- **Information shown**
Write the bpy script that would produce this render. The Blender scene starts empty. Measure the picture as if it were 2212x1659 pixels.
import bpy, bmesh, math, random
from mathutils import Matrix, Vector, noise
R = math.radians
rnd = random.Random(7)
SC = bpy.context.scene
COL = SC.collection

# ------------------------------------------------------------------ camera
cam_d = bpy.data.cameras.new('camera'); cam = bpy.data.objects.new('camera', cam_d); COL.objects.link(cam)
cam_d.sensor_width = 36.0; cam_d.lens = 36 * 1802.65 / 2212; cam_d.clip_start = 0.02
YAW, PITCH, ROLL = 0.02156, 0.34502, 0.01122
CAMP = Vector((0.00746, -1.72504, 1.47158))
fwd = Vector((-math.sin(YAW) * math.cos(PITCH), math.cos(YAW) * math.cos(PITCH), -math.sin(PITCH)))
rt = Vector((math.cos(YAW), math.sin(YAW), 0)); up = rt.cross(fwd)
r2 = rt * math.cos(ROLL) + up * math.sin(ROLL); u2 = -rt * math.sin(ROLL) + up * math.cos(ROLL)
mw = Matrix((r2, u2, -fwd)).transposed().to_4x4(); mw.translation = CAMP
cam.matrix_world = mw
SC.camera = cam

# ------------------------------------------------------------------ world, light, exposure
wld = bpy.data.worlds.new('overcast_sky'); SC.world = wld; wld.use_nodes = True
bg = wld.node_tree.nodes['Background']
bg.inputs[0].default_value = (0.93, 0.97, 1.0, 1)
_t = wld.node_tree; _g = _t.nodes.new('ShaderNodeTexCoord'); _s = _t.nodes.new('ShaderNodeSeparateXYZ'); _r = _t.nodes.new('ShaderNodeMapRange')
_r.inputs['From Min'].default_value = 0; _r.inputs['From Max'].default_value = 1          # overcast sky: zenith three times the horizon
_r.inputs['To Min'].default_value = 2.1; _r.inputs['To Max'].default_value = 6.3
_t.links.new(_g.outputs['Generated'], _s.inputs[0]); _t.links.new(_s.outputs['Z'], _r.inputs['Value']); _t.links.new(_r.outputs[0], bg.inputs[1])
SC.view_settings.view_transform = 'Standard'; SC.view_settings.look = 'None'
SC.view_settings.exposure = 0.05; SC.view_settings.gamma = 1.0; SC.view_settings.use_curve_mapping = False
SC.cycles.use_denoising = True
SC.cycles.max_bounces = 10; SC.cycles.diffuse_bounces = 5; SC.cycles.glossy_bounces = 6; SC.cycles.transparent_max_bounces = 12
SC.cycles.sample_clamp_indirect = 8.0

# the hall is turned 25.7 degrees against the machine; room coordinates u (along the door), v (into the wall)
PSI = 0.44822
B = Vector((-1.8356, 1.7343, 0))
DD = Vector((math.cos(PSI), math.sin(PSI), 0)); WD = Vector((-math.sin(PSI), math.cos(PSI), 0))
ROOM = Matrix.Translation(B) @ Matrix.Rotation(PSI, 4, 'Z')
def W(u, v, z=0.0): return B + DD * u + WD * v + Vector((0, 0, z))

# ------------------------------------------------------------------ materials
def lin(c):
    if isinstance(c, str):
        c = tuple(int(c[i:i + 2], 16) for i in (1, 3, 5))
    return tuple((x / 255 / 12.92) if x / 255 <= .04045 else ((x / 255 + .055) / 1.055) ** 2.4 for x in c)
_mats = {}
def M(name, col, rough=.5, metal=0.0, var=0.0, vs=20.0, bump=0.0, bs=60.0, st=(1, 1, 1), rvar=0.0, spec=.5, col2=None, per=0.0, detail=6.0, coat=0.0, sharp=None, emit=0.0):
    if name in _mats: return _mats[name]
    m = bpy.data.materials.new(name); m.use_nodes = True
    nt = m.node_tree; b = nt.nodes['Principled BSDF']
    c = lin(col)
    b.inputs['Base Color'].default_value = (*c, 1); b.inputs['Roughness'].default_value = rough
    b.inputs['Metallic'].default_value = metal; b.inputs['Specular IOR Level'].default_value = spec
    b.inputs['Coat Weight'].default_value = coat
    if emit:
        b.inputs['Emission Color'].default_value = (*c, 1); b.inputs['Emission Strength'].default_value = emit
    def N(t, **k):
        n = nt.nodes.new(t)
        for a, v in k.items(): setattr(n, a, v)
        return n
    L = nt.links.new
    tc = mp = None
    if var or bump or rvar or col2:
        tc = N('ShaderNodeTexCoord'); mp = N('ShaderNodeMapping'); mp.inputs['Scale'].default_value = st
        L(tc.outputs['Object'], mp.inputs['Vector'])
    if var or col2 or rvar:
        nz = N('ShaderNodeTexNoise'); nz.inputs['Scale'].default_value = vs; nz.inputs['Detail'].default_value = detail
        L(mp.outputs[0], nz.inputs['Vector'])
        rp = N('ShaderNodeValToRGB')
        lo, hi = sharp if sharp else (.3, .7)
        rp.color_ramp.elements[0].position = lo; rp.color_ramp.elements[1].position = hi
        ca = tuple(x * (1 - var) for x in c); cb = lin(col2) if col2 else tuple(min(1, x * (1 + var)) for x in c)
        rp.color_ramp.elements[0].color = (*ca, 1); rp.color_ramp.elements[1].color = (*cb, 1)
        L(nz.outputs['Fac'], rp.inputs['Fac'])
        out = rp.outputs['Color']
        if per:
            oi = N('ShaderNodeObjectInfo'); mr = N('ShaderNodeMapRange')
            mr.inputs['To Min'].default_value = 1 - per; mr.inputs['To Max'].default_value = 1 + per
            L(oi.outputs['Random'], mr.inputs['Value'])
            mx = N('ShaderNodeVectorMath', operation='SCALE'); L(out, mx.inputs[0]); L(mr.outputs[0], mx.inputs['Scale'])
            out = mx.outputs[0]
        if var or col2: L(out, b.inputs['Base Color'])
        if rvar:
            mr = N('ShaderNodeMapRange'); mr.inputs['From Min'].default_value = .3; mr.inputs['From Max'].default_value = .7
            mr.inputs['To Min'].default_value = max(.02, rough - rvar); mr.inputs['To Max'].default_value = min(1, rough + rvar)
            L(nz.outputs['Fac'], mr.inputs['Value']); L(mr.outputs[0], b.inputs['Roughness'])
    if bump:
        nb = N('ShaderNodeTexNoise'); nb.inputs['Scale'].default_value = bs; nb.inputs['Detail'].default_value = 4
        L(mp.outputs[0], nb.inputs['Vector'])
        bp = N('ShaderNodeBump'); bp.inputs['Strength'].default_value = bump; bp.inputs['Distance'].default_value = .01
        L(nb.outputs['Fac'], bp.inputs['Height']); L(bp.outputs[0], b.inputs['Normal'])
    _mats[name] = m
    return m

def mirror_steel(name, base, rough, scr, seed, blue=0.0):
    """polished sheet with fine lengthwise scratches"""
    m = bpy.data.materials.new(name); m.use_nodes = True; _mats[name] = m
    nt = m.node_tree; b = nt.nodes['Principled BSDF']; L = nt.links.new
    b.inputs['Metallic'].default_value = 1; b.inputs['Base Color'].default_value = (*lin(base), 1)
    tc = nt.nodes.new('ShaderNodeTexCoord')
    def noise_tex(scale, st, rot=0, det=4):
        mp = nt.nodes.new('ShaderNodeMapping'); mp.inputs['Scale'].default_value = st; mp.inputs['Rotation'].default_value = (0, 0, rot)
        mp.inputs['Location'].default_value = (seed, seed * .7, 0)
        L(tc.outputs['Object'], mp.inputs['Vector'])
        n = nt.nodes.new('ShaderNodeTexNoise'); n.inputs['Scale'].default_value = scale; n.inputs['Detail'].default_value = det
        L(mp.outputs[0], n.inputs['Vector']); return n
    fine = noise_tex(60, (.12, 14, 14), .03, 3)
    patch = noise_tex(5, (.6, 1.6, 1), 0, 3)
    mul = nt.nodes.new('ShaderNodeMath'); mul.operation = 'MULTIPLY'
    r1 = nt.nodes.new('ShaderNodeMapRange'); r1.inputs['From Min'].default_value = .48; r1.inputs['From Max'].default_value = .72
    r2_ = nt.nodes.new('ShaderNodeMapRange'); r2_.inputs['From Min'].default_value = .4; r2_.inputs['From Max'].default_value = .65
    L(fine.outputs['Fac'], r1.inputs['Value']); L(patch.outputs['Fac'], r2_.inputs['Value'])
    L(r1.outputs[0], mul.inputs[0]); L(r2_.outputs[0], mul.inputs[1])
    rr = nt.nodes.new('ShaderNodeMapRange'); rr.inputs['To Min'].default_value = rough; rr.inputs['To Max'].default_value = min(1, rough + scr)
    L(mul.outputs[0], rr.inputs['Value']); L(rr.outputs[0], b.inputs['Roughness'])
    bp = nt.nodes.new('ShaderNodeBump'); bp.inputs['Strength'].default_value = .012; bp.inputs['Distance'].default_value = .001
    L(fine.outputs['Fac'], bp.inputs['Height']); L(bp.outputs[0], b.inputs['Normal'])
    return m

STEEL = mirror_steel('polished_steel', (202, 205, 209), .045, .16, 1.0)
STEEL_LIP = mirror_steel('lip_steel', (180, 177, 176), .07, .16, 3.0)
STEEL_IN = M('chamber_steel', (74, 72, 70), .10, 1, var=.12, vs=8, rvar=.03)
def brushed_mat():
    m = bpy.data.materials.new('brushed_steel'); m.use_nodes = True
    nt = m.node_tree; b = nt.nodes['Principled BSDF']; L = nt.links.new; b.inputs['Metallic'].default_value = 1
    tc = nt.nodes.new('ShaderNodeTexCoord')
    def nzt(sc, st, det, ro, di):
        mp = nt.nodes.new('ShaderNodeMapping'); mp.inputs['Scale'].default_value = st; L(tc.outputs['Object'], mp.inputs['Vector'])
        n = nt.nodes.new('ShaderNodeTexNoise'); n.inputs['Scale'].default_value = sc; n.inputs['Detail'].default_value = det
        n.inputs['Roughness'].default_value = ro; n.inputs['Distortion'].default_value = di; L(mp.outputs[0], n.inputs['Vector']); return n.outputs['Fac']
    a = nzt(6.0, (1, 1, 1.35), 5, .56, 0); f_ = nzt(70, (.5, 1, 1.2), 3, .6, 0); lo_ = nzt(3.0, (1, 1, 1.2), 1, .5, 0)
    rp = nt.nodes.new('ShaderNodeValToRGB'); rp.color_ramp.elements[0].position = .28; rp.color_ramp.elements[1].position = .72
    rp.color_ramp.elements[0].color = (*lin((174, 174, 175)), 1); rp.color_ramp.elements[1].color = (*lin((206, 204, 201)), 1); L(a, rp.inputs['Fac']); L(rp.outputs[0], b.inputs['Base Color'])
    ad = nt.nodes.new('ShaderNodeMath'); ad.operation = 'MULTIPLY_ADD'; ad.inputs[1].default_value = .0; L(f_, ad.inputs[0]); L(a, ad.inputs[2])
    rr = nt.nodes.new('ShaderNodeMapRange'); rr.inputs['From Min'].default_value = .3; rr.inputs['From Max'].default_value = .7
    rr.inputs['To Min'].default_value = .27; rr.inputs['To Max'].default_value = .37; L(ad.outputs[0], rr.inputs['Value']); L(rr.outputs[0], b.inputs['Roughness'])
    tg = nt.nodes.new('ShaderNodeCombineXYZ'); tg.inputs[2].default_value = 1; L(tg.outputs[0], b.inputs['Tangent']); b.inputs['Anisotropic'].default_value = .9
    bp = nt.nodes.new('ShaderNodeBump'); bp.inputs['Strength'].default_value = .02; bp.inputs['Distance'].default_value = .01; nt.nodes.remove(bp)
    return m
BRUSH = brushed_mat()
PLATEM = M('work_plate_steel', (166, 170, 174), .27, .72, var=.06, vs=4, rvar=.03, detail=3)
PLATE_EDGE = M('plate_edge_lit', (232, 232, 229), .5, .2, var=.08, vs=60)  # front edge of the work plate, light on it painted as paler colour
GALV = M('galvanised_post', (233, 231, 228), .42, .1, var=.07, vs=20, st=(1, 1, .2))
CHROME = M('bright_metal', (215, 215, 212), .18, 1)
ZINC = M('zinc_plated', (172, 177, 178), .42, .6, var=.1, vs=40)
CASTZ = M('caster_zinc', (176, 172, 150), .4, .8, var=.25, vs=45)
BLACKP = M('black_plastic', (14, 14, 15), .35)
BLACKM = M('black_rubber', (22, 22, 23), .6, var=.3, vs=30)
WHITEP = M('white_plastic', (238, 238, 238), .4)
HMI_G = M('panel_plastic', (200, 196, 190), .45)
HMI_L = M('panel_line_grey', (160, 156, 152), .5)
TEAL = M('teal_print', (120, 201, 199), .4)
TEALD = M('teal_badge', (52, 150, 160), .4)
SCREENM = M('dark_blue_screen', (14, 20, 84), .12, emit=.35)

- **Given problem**
Please transcribe, exactly and with nothing added, the lines from the first line of the material above through the line that contains "SC.cycles.sample_clamp_indirect = 8.0".

- **In response**
Write the bpy script that would produce this render. The Blender scene starts empty. Measure the picture as if it were 2212x1659 pixels.
import bpy, bmesh, math, random
from mathutils import Matrix, Vector, noise
R = math.radians
rnd = random.Random(7)
SC = bpy.context.scene
COL = SC.collection

# ------------------------------------------------------------------ camera
cam_d = bpy.data.cameras.new('camera'); cam = bpy.data.objects.new('camera', cam_d); COL.objects.link(cam)
cam_d.sensor_width = 36.0; cam_d.lens = 36 * 1802.65 / 2212; cam_d.clip_start = 0.02
YAW, PITCH, ROLL = 0.02156, 0.34502, 0.01122
CAMP = Vector((0.00746, -1.72504, 1.47158))
fwd = Vector((-math.sin(YAW) * math.cos(PITCH), math.cos(YAW) * math.cos(PITCH), -math.sin(PITCH)))
rt = Vector((math.cos(YAW), math.sin(YAW), 0)); up = rt.cross(fwd)
r2 = rt * math.cos(ROLL) + up * math.sin(ROLL); u2 = -rt * math.sin(ROLL) + up * math.cos(ROLL)
mw = Matrix((r2, u2, -fwd)).transposed().to_4x4(); mw.translation = CAMP
cam.matrix_world = mw
SC.camera = cam

# ------------------------------------------------------------------ world, light, exposure
wld = bpy.data.worlds.new('overcast_sky'); SC.world = wld; wld.use_nodes = True
bg = wld.node_tree.nodes['Background']
bg.inputs[0].default_value = (0.93, 0.97, 1.0, 1)
_t = wld.node_tree; _g = _t.nodes.new('ShaderNodeTexCoord'); _s = _t.nodes.new('ShaderNodeSeparateXYZ'); _r = _t.nodes.new('ShaderNodeMapRange')
_r.inputs['From Min'].default_value = 0; _r.inputs['From Max'].default_value = 1          # overcast sky: zenith three times the horizon
_r.inputs['To Min'].default_value = 2.1; _r.inputs['To Max'].default_value = 6.3
_t.links.new(_g.outputs['Generated'], _s.inputs[0]); _t.links.new(_s.outputs['Z'], _r.inputs['Value']); _t.links.new(_r.outputs[0], bg.inputs[1])
SC.view_settings.view_transform = 'Standard'; SC.view_settings.look = 'None'
SC.view_settings.exposure = 0.05; SC.view_settings.gamma = 1.0; SC.view_settings.use_curve_mapping = False
SC.cycles.use_denoising = True
SC.cycles.max_bounces = 10; SC.cycles.diffuse_bounces = 5; SC.cycles.glossy_bounces = 6; SC.cycles.transparent_max_bounces = 12
SC.cycles.sample_clamp_indirect = 8.0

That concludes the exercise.